[start]

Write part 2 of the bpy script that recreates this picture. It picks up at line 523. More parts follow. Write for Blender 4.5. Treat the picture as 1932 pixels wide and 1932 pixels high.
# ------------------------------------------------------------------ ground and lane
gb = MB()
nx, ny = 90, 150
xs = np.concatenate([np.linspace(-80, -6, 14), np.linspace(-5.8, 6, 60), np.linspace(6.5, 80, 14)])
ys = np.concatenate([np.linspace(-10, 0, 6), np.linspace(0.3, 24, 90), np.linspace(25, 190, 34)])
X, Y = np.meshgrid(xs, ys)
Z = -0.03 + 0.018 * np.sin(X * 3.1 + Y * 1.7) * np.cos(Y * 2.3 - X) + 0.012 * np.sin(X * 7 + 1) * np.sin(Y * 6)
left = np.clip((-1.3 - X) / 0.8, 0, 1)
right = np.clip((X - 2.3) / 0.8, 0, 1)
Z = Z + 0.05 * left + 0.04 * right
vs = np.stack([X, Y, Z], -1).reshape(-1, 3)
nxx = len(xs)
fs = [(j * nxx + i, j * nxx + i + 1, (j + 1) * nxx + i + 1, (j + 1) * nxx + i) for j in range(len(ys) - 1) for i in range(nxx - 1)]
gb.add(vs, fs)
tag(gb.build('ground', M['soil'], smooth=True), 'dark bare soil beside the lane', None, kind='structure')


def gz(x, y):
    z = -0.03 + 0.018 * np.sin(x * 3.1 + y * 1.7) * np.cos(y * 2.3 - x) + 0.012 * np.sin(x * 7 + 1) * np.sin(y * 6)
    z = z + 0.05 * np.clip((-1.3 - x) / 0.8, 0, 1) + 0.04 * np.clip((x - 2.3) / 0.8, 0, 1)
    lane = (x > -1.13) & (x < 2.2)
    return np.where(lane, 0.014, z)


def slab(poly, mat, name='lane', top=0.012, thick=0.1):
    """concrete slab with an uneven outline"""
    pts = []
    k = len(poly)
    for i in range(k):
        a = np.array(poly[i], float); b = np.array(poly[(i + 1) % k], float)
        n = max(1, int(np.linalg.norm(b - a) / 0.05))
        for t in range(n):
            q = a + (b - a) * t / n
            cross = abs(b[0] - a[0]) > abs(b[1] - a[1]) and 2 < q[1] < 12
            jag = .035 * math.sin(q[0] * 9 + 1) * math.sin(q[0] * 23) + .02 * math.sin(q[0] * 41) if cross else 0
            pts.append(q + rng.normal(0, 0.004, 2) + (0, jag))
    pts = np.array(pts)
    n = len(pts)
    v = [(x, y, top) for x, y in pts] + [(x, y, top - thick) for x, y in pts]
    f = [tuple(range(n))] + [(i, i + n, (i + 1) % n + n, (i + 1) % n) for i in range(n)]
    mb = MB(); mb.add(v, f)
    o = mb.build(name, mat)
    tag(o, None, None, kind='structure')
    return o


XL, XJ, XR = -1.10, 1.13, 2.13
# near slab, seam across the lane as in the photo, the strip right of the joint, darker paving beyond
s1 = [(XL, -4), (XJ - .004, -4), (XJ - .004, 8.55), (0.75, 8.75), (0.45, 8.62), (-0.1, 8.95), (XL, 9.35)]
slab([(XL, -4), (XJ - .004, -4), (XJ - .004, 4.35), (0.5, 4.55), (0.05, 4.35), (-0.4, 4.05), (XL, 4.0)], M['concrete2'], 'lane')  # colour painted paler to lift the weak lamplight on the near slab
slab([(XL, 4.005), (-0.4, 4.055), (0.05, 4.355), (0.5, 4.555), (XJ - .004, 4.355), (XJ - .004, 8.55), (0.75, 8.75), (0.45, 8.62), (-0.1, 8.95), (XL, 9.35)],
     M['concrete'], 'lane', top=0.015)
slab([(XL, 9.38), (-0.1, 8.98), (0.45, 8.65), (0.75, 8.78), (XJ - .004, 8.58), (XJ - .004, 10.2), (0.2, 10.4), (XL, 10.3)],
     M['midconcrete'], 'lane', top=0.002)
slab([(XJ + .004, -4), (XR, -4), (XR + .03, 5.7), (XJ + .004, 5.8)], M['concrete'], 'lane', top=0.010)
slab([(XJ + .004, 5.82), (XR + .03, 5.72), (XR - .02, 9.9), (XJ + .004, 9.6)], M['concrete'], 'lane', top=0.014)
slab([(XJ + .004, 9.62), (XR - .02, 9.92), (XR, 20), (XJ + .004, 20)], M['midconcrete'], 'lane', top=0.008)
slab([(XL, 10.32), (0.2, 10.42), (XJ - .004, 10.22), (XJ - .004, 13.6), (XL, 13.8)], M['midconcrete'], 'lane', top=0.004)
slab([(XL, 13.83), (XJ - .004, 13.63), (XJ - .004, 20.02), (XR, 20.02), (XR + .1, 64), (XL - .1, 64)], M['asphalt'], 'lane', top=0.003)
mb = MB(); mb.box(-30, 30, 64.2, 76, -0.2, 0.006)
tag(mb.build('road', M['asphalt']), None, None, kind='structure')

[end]

**WORK INSTRUCTIONS**
In this exercise, copy only the lines from the opening line of the material through the line where "tag(gb.build('ground', M['soil'], smooth=True), 'dark" appears.

**RESPONSE BELOW**
Write part 2 of the bpy script that recreates this picture. It picks up at line 523. More parts follow. Write for Blender 4.5. Treat the picture as 1932 pixels wide and 1932 pixels high.
# ------------------------------------------------------------------ ground and lane
gb = MB()
nx, ny = 90, 150
xs = np.concatenate([np.linspace(-80, -6, 14), np.linspace(-5.8, 6, 60), np.linspace(6.5, 80, 14)])
ys = np.concatenate([np.linspace(-10, 0, 6), np.linspace(0.3, 24, 90), np.linspace(25, 190, 34)])
X, Y = np.meshgrid(xs, ys)
Z = -0.03 + 0.018 * np.sin(X * 3.1 + Y * 1.7) * np.cos(Y * 2.3 - X) + 0.012 * np.sin(X * 7 + 1) * np.sin(Y * 6)
left = np.clip((-1.3 - X) / 0.8, 0, 1)
right = np.clip((X - 2.3) / 0.8, 0, 1)
Z = Z + 0.05 * left + 0.04 * right
vs = np.stack([X, Y, Z], -1).reshape(-1, 3)
nxx = len(xs)
fs = [(j * nxx + i, j * nxx + i + 1, (j + 1) * nxx + i + 1, (j + 1) * nxx + i) for j in range(len(ys) - 1) for i in range(nxx - 1)]
gb.add(vs, fs)
tag(gb.build('ground', M['soil'], smooth=True), 'dark bare soil beside the lane', None, kind='structure')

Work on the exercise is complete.